Bereits die Vorstellungsrunde zu Beginn der umfangreichen Wochenendveranstaltung zeugte vom anspruchsvollen Niveau der Tagung. Viele der Teilnehmer hatten den Orient im Rahmen von Studienreisen zusammen mit Prof. Dr. Rudolf Grulich, Kirchenhistoriker aus Nürnberg, und Dr. Ortfried Kotzian aus Augsburg, Gründungsmitglied des „Arbeitskreises Volksgruppenrecht und bis Mitte Dezember 2012 selbst Vorsitzender vom Trägerverein e.V., bereist und waren daher sensibilisiert für die Thematik.
Christen im Nahen Osten – Ein vielschichtiges Thema
Für den Nürnberger Kirchenhistoriker Prof. Dr. Rudolf Grulich steht eines fest, nämlich dass es das Verdienst der Urchristen, der Armenier und Assyrer ist, die dem Nahen Osten erst seine Vielfalt verliehen haben. „Und damit möchte ich mit dem Thema Armenier, Assyrer anfangen, um zu zeigen, dass das Thema Christen im nahen Osten vielschichtig ist.“, sagte er. Nicht nur im Kontext gegenwärtiger Zusammenhänge, sondern auch im Hinblick auf geschichtliche Hintergründe, schaffte Grulich zum Einstieg in die Thematik einen weiträumigen Überblick über die christlichen Konfessionen im Nahen und Mittleren Osten wie auch in Asien. Es sei fast unmöglich, all e christlichen Gruppierungen zusammenzufassen, da viele auch von außen in die orientalischen Länder gekommen waren und sich dort verbreitet hätten, so der Historiker. In diesem Zusammenhang machte er darauf aufmerksam, dass es gerade die modernen Kirchen, wie Freikirchen und Sekten seien, die bis heute in den orientalischen Ländern großen Schaden anrichteten würden hinsichtlich des Ansehens der urchristlichen Bevölkerung.
Der Kirchenhistoriker verdeutlichte anhand von Zahlenmaterial, die rasante Reduzierung der christlichen Bevölkerung seit der Unabhängigkeit orientalischer Staaten von der Kolonialherrschaft. So hatte Algerien bis zur Unabhängigkeit von der französischen Kolonialmacht 1962 bei 10 Mio. Einwohnern fast 20% Christen. Heute seien es, so Grulich, bei ca. 30 Mio. Einwohnern nur noch um die 4000. Die gleichen Zahlenverhältnisse gebe es auch in Marokko seit 1812. In Tunesien seien es bei rd. 3 Mio. Einwohnern 10 % Christen gewesen, die ebenfalls gegenwärtig bei 10 Mio. Einwohnern auf 10.000 reduziert wurden. Es gebe zwar auch Länder in der arabischen Welt, wo die Anzahl der christlichen Bevölkerung zwar gestiegen sei, die Kirchen aber vollkommen rechtlos seien wie beispielsweise in Saudi-Arabien. Schon jetzt solle man sich aber Gedanken machen, was in Syrien passieren werde, nach dem Ende von Assad. Eine Frage, die wohl schwer zu beantworten sein dürfte angesichts der ständig eskalierenden Situation. Der Historiker äußerte dazu die Befürchtung, dass es zu einem Übergreifen auf andere Gebiete kommen werde. Man müsse den Christen dort Hilfe bieten.

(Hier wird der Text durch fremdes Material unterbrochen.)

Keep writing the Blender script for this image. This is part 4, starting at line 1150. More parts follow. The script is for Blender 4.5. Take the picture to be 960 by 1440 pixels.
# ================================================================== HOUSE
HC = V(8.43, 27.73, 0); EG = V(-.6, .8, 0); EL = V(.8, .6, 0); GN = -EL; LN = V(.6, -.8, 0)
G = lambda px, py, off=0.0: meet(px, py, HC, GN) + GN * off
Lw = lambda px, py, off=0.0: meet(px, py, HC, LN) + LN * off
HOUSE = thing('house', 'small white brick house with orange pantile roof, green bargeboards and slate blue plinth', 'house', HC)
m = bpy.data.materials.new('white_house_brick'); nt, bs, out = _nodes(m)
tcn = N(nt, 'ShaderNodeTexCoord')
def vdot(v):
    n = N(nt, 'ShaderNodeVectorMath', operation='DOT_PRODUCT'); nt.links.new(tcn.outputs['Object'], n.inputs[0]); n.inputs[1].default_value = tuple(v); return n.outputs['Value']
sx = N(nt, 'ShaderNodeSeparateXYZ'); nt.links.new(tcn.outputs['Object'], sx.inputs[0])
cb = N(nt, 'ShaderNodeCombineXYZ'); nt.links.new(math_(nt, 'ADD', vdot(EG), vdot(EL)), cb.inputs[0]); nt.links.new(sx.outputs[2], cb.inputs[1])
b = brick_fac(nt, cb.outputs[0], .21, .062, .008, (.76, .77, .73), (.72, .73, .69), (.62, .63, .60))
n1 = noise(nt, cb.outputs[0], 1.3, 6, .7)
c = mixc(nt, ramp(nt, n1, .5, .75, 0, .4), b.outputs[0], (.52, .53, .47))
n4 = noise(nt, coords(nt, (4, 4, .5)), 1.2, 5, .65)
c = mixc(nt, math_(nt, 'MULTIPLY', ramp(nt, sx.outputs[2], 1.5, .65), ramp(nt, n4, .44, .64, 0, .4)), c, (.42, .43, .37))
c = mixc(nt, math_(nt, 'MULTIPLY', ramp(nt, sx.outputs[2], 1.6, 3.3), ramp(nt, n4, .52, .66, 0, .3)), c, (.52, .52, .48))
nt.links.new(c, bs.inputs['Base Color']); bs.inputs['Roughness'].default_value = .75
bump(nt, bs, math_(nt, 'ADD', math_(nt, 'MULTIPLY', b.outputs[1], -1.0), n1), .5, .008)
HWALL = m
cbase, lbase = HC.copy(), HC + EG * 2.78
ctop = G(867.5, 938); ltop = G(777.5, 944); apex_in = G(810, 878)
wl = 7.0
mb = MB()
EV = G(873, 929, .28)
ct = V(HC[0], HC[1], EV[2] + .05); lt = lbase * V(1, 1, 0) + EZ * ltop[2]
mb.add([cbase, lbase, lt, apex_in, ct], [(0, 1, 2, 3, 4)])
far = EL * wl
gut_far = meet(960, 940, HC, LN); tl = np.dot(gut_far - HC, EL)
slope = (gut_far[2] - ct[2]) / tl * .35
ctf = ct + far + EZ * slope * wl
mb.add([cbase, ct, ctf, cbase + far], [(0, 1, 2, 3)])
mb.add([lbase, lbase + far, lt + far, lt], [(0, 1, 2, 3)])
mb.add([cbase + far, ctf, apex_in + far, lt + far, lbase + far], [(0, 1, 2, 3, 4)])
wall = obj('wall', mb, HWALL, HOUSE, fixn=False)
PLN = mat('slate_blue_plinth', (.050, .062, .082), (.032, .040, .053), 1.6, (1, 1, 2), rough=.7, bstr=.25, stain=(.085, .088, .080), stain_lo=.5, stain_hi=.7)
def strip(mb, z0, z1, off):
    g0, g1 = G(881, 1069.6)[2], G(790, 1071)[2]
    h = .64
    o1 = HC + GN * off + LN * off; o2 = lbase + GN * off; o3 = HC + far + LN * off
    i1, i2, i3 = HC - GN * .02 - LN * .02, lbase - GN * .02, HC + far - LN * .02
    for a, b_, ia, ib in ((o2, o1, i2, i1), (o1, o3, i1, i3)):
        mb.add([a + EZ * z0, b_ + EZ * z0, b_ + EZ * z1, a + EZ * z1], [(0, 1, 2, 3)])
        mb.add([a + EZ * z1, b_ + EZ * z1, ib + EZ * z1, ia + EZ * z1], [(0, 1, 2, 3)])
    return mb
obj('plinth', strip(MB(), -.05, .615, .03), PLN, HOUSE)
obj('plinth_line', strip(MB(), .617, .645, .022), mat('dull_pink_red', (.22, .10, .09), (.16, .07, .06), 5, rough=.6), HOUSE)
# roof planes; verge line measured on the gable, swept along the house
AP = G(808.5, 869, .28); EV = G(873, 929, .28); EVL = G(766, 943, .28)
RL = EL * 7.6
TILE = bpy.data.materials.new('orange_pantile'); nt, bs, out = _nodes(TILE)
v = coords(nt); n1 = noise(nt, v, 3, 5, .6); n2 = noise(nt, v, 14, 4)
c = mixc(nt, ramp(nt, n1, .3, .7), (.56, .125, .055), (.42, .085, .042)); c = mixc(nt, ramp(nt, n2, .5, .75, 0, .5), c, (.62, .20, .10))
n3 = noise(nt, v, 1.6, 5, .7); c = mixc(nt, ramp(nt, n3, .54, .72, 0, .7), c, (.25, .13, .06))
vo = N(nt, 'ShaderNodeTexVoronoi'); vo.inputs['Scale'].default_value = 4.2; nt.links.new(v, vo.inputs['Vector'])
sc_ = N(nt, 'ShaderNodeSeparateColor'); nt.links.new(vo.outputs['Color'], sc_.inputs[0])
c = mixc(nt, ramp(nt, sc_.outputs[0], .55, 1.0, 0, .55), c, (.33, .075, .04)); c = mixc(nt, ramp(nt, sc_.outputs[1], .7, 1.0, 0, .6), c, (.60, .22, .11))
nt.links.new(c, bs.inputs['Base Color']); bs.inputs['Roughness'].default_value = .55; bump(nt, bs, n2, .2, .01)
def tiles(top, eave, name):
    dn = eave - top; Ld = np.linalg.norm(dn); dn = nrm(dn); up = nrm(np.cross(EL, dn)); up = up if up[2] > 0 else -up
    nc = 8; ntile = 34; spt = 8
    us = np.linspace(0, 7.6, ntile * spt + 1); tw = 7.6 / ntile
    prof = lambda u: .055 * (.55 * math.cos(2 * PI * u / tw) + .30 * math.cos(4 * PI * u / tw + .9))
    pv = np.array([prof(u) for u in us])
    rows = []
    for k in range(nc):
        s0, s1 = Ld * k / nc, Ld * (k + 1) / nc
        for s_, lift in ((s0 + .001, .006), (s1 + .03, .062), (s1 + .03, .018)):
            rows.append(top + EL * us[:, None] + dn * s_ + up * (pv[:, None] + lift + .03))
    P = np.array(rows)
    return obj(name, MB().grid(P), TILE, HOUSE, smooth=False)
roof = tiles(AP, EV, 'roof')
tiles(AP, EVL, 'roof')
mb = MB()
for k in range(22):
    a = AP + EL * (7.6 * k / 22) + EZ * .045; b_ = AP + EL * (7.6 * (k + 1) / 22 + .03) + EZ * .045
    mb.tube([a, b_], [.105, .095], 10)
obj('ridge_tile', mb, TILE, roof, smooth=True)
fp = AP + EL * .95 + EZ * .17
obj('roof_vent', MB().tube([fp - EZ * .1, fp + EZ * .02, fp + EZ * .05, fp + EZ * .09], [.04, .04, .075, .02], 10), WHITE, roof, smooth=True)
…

Zeitgenössische Quellen einzige Möglichkeit zur Annäherung an damalige Entwicklungen
Zum besseren Verständnis seines Titels „Von Merw nach Jerusalem – Historisch-kritische Probleme zur Entstehung von Islam und Koran“ gab der Orientwissenschaftler Prof. Dr. Karl-Heinz Ohlig, Leiter des weltweiten Forschungsinstituts INARA (Aufklärung), eine kurze Information zur Islamwissenschaft. Sie sei im 19. Jahrhundert in Europa, mit Schwerpunkt Deutschland, entstanden. Zunächst habe sie hervorragende Ergebnisse gebracht. Die Forscher seien damals entweder aus dem Judentum oder aus dem theologischen Bereich gekommen und daher mit der biblischen Tradition und auch den umliegenden christlichen Bewegungen vertraut gewesen. Durch die Judenvertreibung in der Nazizeit, wurde die Islamwissenschaft nicht mehr weiterbetrieben. Sie sei erst nach dem Krieg wieder aufgelebt, aber nur noch philologisch, ohne historisch-kritische Betrachtung .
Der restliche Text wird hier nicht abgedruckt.